At Monday’s Albemarle County Architectural Review Board meeting, members approved the design for a Fresh Market specialty grocery store that will occupy the old Circuit City building in the Albemarle Square shopping center on U.S. 29.

The Fresh Market will feature outdoor seating and a design that mimics a farmer’s market. Board members said they were pleased with the developer’s latest plans to add another set of windows to the front of the building.

“You have done a fantastic job and … if you can do anything to make these windows happen … we would certainly be pleased with it,” said board member Paul Wright.

“Compositionally, it is nicer,” board member John Quale said.

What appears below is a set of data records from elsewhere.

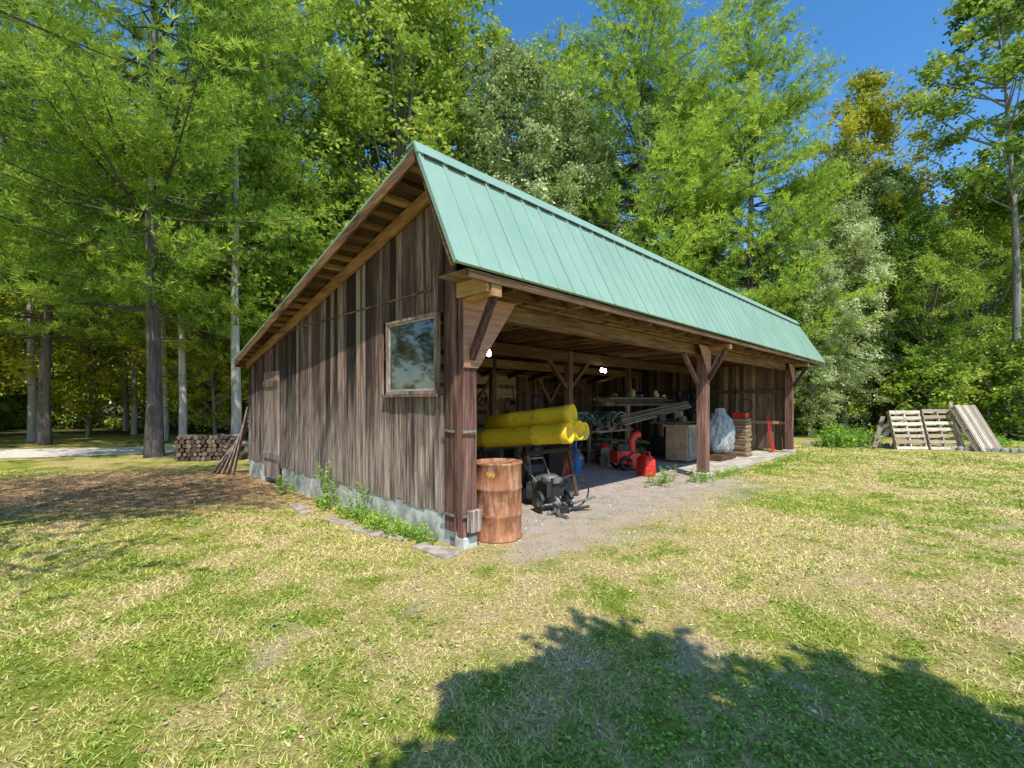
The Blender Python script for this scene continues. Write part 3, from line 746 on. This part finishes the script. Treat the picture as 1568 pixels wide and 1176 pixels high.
def gascan(loc,s,rz):
    w=MB(); 
    def sec(z,x,y,r_=.05):
        pts=[];
        for cx,cy,a0 in ((x-r_,y-r_,0),(-x+r_,y-r_,1),(-x+r_,-y+r_,2),(x-r_,-y+r_,3)):
            for i in range(4):
                t=(a0+i/3)*math.pi/2; pts.append((cx+r_*math.cos(t),cy+r_*math.sin(t),z))
        return pts
    S_=[sec(0,.15,.10),sec(.02,.165,.115),sec(.16,.165,.115),sec(.175,.158,.108),sec(.19,.165,.115),sec(.30,.16,.11),sec(.36,.11,.08),sec(.38,.06,.05,.04)]
    vs=sum(S_,[]);n=16;fs=[tuple(range(n-1,-1,-1)),tuple(range(len(vs)-n,len(vs)))]
    for i in range(len(S_)-1):
        for j in range(n): fs.append((i*n+j,i*n+(j+1)%n,(i+1)*n+(j+1)%n,(i+1)*n+j))
    w.add([tuple(Vector(v)*s) for v in vs],fs,0,.5)
    w.tube([tuple(Vector(p)*s) for p in ((-.13,0,.32),(-.10,0,.43),(.02,0,.44),(.05,0,.38))],.018*s,8,0)
    w.tube([tuple(Vector(p)*s) for p in ((.1,0,.36),(.13,0,.42),(.22,0,.50))],[.025*s,.02*s,.012*s],8,1)
    w.build('red_gas_can',[redm,dark],None,loc,rz,bevel=.005)
gascan(P(6.05,1.0,0),1.2,1.9)
w=MB()
w.lathe([(0,-.26),(.2,-.26),(.2,.26),(0,.26)],20,0,Matrix.Translation((0,0,.22))@Matrix.Rotation(math.pi/2,4,'X'))
w.box((-.3,-.27,.02),(-.02,.27,.30),0); w.box((.1,-.2,.16),(.45,.2,.46),0); w.box((.12,-.15,.462),(.4,.15,.62),1)
w.tube([(-.02,0,.4),(-.02,0,.68),(-.10,0,.80),(-.22,0,.84)],[.09,.09,.09,.1],12,0)
for y in (-.25,.25):
    ring(w,(.25,y,.17),.13,.045,1); w.tube([(.35,y*.8,.4),(.75,y*.8,.85),(.95,y*.8,.88)],.014,7,1)
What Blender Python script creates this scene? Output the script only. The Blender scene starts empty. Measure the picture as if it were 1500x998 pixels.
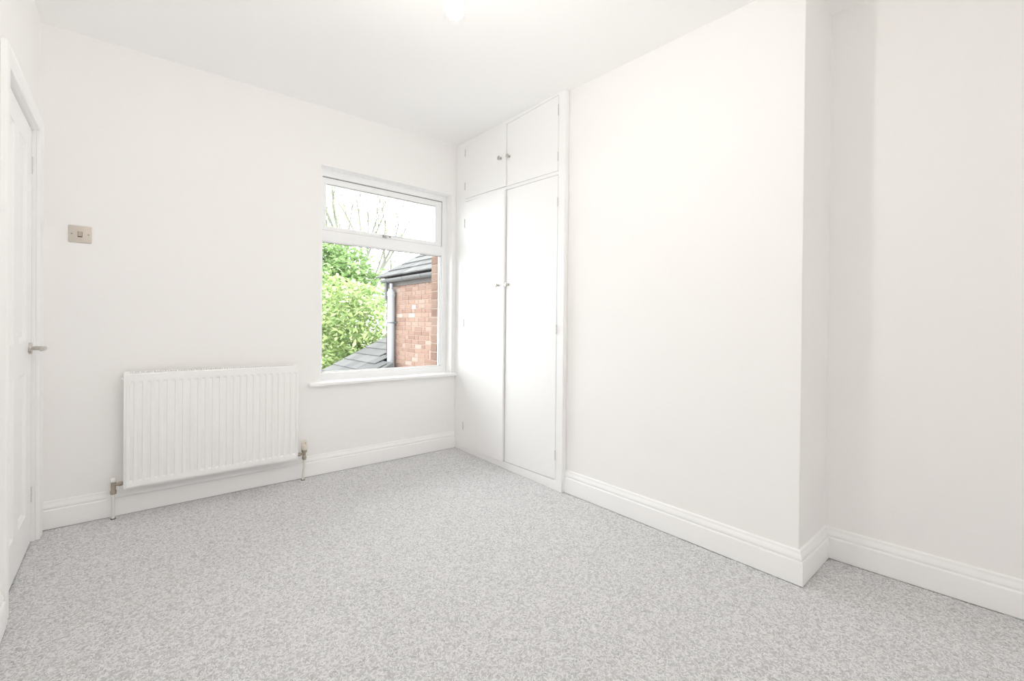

Members called attention to the fact that the windows would only be a positive addition if they did not feature spandrel glass, which gives a uniform appearance in building walls.

“Spandrel glass on the entrance corridor is discouraged,” said ARB chairman Fred Missel.

The board also held a work session to discuss Albemarle County’s requirement for relegated parking along entrance corridors that keeps parking lots out of view. Staff emphasized the importance of maintaining the ability to convert complexes along entrance corridors into walkable areas for the future.  

“We’ve got to set things up for a ‘now’ and a ‘later’ so that you have that place where people … have the right place to walk, and the right place to walk is not right up on the road with the moving traffic. It’s pushed back,” said Elaine Echols, principal planner for Albemarle County.

This presentation led the board to discuss other problems they are facing with Albemarle County’s so called “neighborhood model” form of development when it occurs in entrance corridors such as U.S. Routes 29 and 250.

Bruce Wardell stated that these developments often create interior, privatized fronts to businesses with the backs of the buildings facing the main road. 

“The unintended consequence of the neighborhood model, as it is being applied [on Route 29 and 250], is creating a scenario that is exactly the opposite of what everyone envisioned,” Wardell said.  “Everyone envisioned enlivening the public sector of those sites. What in fact has happened is all [activity] has been thrown on the [interior side] of those buildings.”

In other business, the board approved plans for updating the Staples store sign in Shoppers World. BCT Architects has redesigned the shopping center to modernize its appearance.

“[Staples] is using this opportunity to bring their branding to the center using the signage,” said Christine McGuirl, development manager for Federal Realty Investment Trust.

Staples, a long-term tenant of the shopping center, was asked to reduce the size of its new sign and change the design so that it matched the signs of other tenants in Shoppers World.

When the renovation of the shopping center is completed, it will be home to several new stores, including Stein Mart, which will open by the end of the year, a Jason’s Deli and another tenant who has not yet been confirmed.